Michigan Court of Appeals; Docket No. 107166; Published  
Judges Holbrook, Jr., Brennan, and Riley; Unanimous 
Official Michigan Reporter Citation:  183 Mich App 723; Link to Opinion alt  

Compulsory Insurance Requirements for Owners or Registrants of Motor Vehicles Required to Be Registered [§3101(1)] 
Definition of Motor Vehicle (Other Motorized Devices) [§3101(2)(e)]  
Disqualification for Uninsured Owners or Registrants of Involved Motor Vehicles or Motorcycles [§3113(b)]

Motor Vehicle Code (Registration and Title Requirements) (MCL 257.201, et seq.)  
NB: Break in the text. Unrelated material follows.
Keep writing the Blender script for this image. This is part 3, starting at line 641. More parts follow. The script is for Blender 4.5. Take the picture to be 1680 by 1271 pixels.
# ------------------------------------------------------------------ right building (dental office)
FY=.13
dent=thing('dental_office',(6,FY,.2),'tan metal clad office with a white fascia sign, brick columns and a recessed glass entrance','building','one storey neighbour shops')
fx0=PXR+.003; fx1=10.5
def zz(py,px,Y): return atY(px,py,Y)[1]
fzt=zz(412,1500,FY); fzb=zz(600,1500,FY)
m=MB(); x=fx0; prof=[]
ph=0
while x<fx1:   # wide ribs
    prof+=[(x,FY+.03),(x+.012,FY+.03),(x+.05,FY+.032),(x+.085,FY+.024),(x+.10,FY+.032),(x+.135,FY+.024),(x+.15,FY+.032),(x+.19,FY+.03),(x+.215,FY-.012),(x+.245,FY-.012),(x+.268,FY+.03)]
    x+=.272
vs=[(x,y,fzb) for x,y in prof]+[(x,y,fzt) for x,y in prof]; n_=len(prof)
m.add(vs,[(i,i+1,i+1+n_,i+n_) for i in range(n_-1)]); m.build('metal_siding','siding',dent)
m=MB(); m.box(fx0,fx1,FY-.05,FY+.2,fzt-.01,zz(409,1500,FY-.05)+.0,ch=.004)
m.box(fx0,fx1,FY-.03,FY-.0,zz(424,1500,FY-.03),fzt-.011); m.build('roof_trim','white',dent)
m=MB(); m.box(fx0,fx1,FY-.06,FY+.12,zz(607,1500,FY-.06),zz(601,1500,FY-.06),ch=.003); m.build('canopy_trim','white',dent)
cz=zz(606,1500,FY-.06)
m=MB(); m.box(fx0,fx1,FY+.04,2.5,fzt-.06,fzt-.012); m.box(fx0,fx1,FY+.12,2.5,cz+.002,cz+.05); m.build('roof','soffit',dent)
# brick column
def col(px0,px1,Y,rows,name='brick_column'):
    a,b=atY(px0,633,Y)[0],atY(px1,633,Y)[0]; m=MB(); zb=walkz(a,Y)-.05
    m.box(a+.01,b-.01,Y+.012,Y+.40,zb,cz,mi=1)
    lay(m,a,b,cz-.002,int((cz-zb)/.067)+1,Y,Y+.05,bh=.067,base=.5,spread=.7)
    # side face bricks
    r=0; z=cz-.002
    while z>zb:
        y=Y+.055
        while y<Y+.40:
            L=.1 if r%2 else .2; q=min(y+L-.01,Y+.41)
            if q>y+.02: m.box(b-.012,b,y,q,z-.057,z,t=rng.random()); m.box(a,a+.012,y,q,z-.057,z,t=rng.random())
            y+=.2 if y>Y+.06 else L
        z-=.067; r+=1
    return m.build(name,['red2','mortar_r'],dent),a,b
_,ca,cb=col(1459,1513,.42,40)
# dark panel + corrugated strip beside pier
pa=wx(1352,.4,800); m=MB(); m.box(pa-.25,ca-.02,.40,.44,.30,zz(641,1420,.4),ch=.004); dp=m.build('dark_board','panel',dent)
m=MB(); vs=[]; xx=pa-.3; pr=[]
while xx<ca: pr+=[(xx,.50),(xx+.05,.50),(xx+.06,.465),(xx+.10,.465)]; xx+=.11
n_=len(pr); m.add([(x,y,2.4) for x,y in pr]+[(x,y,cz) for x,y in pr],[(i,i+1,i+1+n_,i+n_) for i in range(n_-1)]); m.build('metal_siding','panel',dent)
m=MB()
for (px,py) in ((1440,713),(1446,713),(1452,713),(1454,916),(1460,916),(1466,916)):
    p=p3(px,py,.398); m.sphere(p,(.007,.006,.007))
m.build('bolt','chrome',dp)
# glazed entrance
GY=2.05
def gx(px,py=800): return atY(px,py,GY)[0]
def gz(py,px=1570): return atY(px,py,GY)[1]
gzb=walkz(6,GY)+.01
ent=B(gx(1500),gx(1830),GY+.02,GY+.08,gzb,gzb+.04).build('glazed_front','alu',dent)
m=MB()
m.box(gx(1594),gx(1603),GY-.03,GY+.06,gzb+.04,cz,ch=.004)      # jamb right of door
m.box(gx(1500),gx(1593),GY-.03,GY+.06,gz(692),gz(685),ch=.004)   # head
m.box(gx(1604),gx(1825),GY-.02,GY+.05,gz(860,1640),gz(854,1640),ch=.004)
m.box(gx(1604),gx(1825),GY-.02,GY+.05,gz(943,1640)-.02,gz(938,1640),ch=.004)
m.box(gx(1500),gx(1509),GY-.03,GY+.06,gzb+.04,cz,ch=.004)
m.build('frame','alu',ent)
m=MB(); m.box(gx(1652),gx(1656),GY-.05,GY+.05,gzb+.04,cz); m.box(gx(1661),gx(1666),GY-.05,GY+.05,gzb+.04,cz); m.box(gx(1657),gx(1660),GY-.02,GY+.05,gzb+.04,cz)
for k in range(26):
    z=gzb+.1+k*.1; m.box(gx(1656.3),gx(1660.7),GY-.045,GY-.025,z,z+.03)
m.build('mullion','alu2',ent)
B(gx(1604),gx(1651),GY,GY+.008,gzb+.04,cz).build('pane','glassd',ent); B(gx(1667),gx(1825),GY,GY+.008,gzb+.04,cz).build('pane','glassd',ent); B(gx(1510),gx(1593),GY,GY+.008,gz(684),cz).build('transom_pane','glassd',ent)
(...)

In this unanimous Opinion by Judge Riley, the Court of Appeals affirmed the trial court decision that plaintiff was not entitled to no-fault benefits arising from injuries sustained when he collided with a motorcycle while driving a four wheel go-cart on a public road. The trial court determined that plaintiff was not entitled to benefits because he had failed to obtain registration and insurance for that vehicle when it was driven on the highway, and was therefore precluded from receiving no-fault benefits under §3113(b). 

This case had been the subject of a previous appeal, Coffey v State Farm, 162 Mich App 264 (1987) (Item No. 1070), in which the Court of Appeals held that a go-cart, when operated on a public highway, was a motor vehicle under the No-Fault Act. On the previous appeal, the Court of Appeals reversed the trial court denial of benefits, and remanded for further proceedings in light of its conclusion that the go-cart was a motor vehicle. After remand, the defendant amended its answer and asserted the defense of §3113(b) which would preclude plaintiff from receiving no-fault benefits, if at the time of the accident, he was the owner or registrant of a motor vehicle with respect to which the security required by §3101 was not in effect.  

Plaintiff claimed that the go-cart was a toy vehicle, not designed for travel on a public highway, and, therefore, not required to be registered. Plaintiff argued that if his vehicle could not be registered, he was not required to obtain insurance. In addition, plaintiff claimed that he was entitled to the exception set forth in MCLA 257.216, which excludes from the registration requirements any vehicles driven on a highway only for the purpose of "crossing that highway from one property to another."

In rejecting these arguments, the Court of Appeals held that as a matter of law, the go-cart was subject to the registration requirements of the motor vehicle code because the go-cart was determined to be a "motor vehicle" and the evidence clearly established that it was driven on a public road. The court held that the go-cart was a motor vehicle under both the No-Fault Act, §3101(2)(c), and under the Motor Vehicle Code, MCLA 257.33.

In reaching its conclusion, the court acknowledged that the Attorney General has opined that "toy vehicles" like the go-cart in this case should not be registered. 10AG, 1959-1960, No. 3428, p 185 (September 11, 1959). Nevertheless, the court held that a motor vehicle which is operated on the highway is subject to the registration requirements, as established by MCLA 257.216. If the vehicle cannot be registered because such toy vehicles are not equipped with a variety of required safety equipment, then the vehicle should not be driven on the highway.  

The court further found that there was no factual dispute regarding the highway exception because plaintiff admitted that he was not crossing the road but was driving down the road.